Basic Finance Terms Every Business Owner Should Be Familiar With

Basic Finance Terms Every Business Owner Should Be Familiar With

March 15, 2021 0

As an owner of an SME in Africa, how many finance terms do you know? Owning a business is not a one-stop journey. It requires learning, pausing, and forging ahead, unafraid to take new paths when necessary. It’s a constant learning curve for both rookies and entrepreneurs with great ideas. But there’s no manual for being an entrepreneur.

So, how do you know what you should? Here are basic finance terms every business owner should be familiar with. If you’re a small or medium business owner, these terms are necessary to learn them to avoid being cheated or other unforeseen circumstances. 

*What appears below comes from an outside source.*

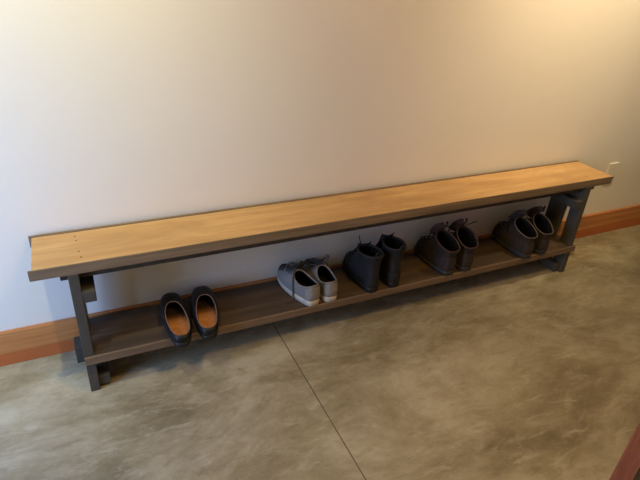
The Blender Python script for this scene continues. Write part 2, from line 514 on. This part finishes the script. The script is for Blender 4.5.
# --- dark brown boots with reddish collars
m_br = plain('dark_brown_leather', srgb(48, 39, 35), .65, .3, .22, 60, .2).m
m_brc = plain('reddish_brown_collar', srgb(62, 44, 40), .75, .2, .18, 80, .15).m
m_brs = plain('dark_grey_rubber', srgb(44, 43, 42), .65, .35, .1, 80, .05).m
brown = dict(L=.250, wh=.041, wb=.048, bend=.008, sole_toe=.018, sole_heel=.026, spring=.007, m_sole=m_brs,
    rings=[(.001, .242, -.001, 0, (.050, .042, .044), .62),
           (.003, .228, -.001, -.001, (.072, .064, .070), .66),
           (.004, .164, -.002, -.006, (.098, .096, .110), .74),
           (.000, .122, .002, -.004, (.116, .130, .152), .86),
           (-.006, .112, .006, .000, (.128, .148, .176), .90)],
    m_upper=m_br, m_lining=m_dkl, m_insole=m_dkl, m_rim=m_brc, rim=.0036,
    tongue=[(.128, .142), (.112, .168), (.100, .188), (.084, .202)], tw=.036, tarch=.024, m_tongue=m_brc,
    ttaper=lambda f: math.sqrt(max(.02, 1-(max(0, f-.45)/.56)**2)),
    laces=(11, 26, 6, 4), lr=.0022, m_lace=m_bl, counter=(1, 16, 5), m_counter=m_br)
brl = dict(brown, loose=[[(.006, .124, .165), (.022, .118, .186), (.034, .108, .190), (.036, .104, .170), (.040, .108, .140)],
                         [(-.010, .126, .150), (-.034, .140, .150), (-.044, .138, .118)]])
brr = dict(brown, loose=[[(.010, .122, .160), (.028, .104, .184), (.046, .088, .202), (.056, .080, .212)],
                         [(-.010, .126, .150), (-.034, .140, .150), (-.044, .138, .118)]])
make_shoe('boot', 'dark brown ankle boot with reddish collar, left boot of the brown pair', 'boot',
          'brown boots on the shelf', (1.605, -.268, SZ), 2, brl, -1)
make_shoe('boot', 'dark brown ankle boot with reddish collar, right one of its pair, lace sticking out', 'boot',
          'brown boots on the shelf', (1.710, -.268, SZ), 4, brr, 1)

# --- dark taupe walking shoes nearest the right legs
m_tp = plain('dark_taupe_suede', srgb(54, 46, 41), .8, .2, .2, 120, .25).m
m_tpc = plain('pale_taupe_collar_edge', srgb(92, 80, 70), .8, .2, .15, 120, .1).m
taupe = dict(L=.254, wh=.041, wb=.049, bend=.009, sole_toe=.020, sole_heel=.028, spring=.008, m_sole=m_brs,
    rings=[(.001, .245, -.001, 0, (.050, .044, .046), .62),
           (.003, .232, -.001, -.001, (.072, .064, .074), .66),
           (.004, .166, -.002, -.006, (.096, .094, .114), .74),
           (.000, .124, .002, -.004, (.108, .122, .148), .84),
           (-.003, .116, .005, .000, (.118, .138, .170), .88)],
    m_upper=m_tp, m_lining=m_dkl, m_insole=m_dkl, m_rim=m_tpc, rim=.0026,
    tongue=[(.132, .138), (.114, .162), (.098, .184), (.074, .200)], tw=.038, tarch=.026, m_tongue=m_tp,
    ttaper=lambda f: math.sqrt(max(.02, 1-(max(0, f-.45)/.56)**2)),
    laces=(11, 26, 6, 4), lr=.0022, m_lace=m_bl, counter=(1, 15, 5), m_counter=m_tp)
tl = dict(taupe, loose=[[(-.010, .126, .150), (-.036, .136, .146), (-.046, .128, .112), (-.048, .112, .092)]])
tr = dict(taupe, loose=[[(.010, .126, .150), (.036, .136, .146), (.046, .128, .112)]])
make_shoe('hiking_shoe', 'dark taupe hiking shoe with pale collar edge, left one of the rightmost pair', 'shoe',
          'taupe hiking shoes on the shelf', (2.062, -.276, SZ), 7, tl, -1)
make_shoe('hiking_shoe', 'dark taupe hiking shoe with pale collar edge, right one of the rightmost pair', 'shoe',
          'taupe hiking shoes on the shelf', (2.174, -.272, SZ), 7, tr, 1)

# ------------------------------------------------------------------ light
def lamp(name, typ, loc, energy, color, **kw):
    d = bpy.data.lights.new(name, typ); d.energy = energy; d.color = color
    for k, v in kw.items(): setattr(d, k, v)
    o = bpy.data.objects.new(name, d); C.objects.link(o); o.location = loc
    return o
def aim(o, target):
    o.rotation_euler = (Vector(target)-o.location).to_track_quat('-Z', 'Y').to_euler()
def spot(name, x, energy, color):
    o = lamp(name, 'SPOT', (x, -.60, 2.50), energy, color, spot_size=math.radians(80), spot_blend=1, shadow_soft_size=.03)
    aim(o, (x, 0, 1.7)); return o
spot('ceiling_spot_left', -.02, 131, (1, .923, .467))       # recessed wall washers in the ceiling
spot('ceiling_spot_right', 2.36, 190, (1, .773, .458))
lamp('overhead_fill', 'AREA', (1.2, -1.2, 2.5), 22, (1, .62, .18), shape='DISK', size=.4)  # unseen warm fill from above, no known fixture
day = lamp('daylight', 'AREA', (-1.2, -.8, .85), 42, (.23, .47, 1.0), shape='RECTANGLE', size=.8, size_y=1.2)
aim(day, (.2, 0, .3))
w = bpy.data.worlds.new('World'); bpy.context.scene.world = w; w.use_nodes = True
w.node_tree.nodes['Background'].inputs[0].default_value = (1, .74, .1, 1)
w.node_tree.nodes['Background'].inputs[1].default_value = 1.25

# ------------------------------------------------------------------ camera (solved from the bench, wall and floor lines)
cam = bpy.data.cameras.new('Camera'); co_ = bpy.data.objects.new('Camera', cam); C.objects.link(co_)
yaw, pitch, roll, fpx = .47377, .5144, .07322, 521.82
fw = Vector((math.sin(yaw)*math.cos(pitch), math.cos(yaw)*math.cos(pitch), -math.sin(pitch)))
rt = Vector((math.cos(yaw), -math.sin(yaw), 0)); up = rt.cross(fw)
r2 = rt*math.cos(roll)+up*math.sin(roll); u2 = -rt*math.sin(roll)+up*math.cos(roll)
mw = Matrix((r2, u2, -fw)).transposed().to_4x4(); mw.translation = (.1817, -1.75798, 1.40443)
co_.matrix_world = mw
cam.sensor_fit = 'HORIZONTAL'; cam.sensor_width = 36; cam.lens = 36*fpx/640; cam.clip_start = .02
bpy.context.scene.camera = co_
vs = bpy.context.scene.view_settings
vs.view_transform = 'Standard'; vs.look = 'None'; vs.exposure = 0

Accounts Payable and Accounts Receivable

This is a business finance term representing obligations that your small business has to pay, such as debts to suppliers, creditors, and lenders. It could either be long term or short term, depending on the credit type provided by the lender to your business. Accounts Receivable, as the name implies, has to do with the money you expect to receive from your debtors as well.

Assets and Liabilities

This refers to anything your business owns, both tangible and intangible, that has value. Examples of items listed as business assets are cash on hand, buildings, inventory, equipment, accounts receivable and every other thing that could be turned into cash. Liabilities, on the other hand, are financial obligations that a business incurs that hasn’t been paid and has the ability to reduce the business’ cash or assets.

Basic Finance Terms Every Business Owner Should Be Familiar With
Business owners should understand basic finance terms

Balance Sheet

This shows your business’s financial position; in recent time, the name has been changed from ‘Balance Sheet’ to ‘Statement of Financial Position’. Just one look at your balance sheet and anyone would be able to tell your company’s net worth. It can also be seen as a summary of all your assets and liabilities. 

Income Statement

This is an important financial report that investors and lenders usually request to see whenever they’re evaluating your business and its viability. Your income statement is also referred to as a profit and loss statement. It addresses your business’s bottom line, stating how much your business earned and spent over a particular period of time. The result you get from calculating your income statement could either be a net gain or a net loss.

Bookkeeping

This is an accounting method that has to do with recording your business’s financial transactions. It means that you keep your books, recording all the inflow and outflow transactions your business makes in all the right subsidiary books.

Accrual Basis

This has to do with recording income at the time of it being earned, and also recording expenses immediately they occur. It is the most common accounting approach employed by larger businesses to main financial transactions. Accruals are expenses that have been incurred by the business but are yet to be recorded in its books. They include payroll and wages. 

Capital

This is usually referred to as your business’s overall wealth. It is demonstrated by your cash accounts, investments, and assets. It could either be tangible in form of buildings, equipment, and durable goods or it could be intangible in form of intellectual property and goodwill. 

Working Capital

This is different from fixed capital. It is made up of the necessary financial resources that your business needs to maintain its daily operation. It is the cash on hand or instruments that can be quickly converted to cash. 

Cash Flow

This is the amount of operating cash flowing through your business over a period of time, thereby affecting your business’s liquidity. It reflects activity for a particular period of time, which is usually one month or one accounting period. As a small business owner, it is important that you’re able to maintain tight control of your cash flow.

Cash Flow Projections

Your business decisions in future are dependent on your accurate cash flow projections. You’ll need to depend on previous cash flow patterns to plan ahead for upcoming expenditures. The patterns you observe will provide a comprehensive report on how you receive and spend your cash. 

Depreciation

Assets are liable to lose their value as time goes on due to things like wear and tear, and when this happens, we say that an asset has depreciated in value. Businesses can make use of different depreciation methods and rates to reduce the value of their assets, decreasing the recorded value of assets in the business. 

Fixed Asset

This is a tangible and long-term asset that is used for the business to achieve its goals. Items classified as fixed assets include computer equipment, furniture, real estate, and equipment. Consequently, they are different from current assets which are short term assets that could be written off in a one year period.

Gross Profit

This has to do with the money left after subtracting your direct costs and expenses from your total sales or income. Your expenses are made up of raw materials, labour costs, transportation of goods, etc., that had to go in for you to make your revenue in the first place.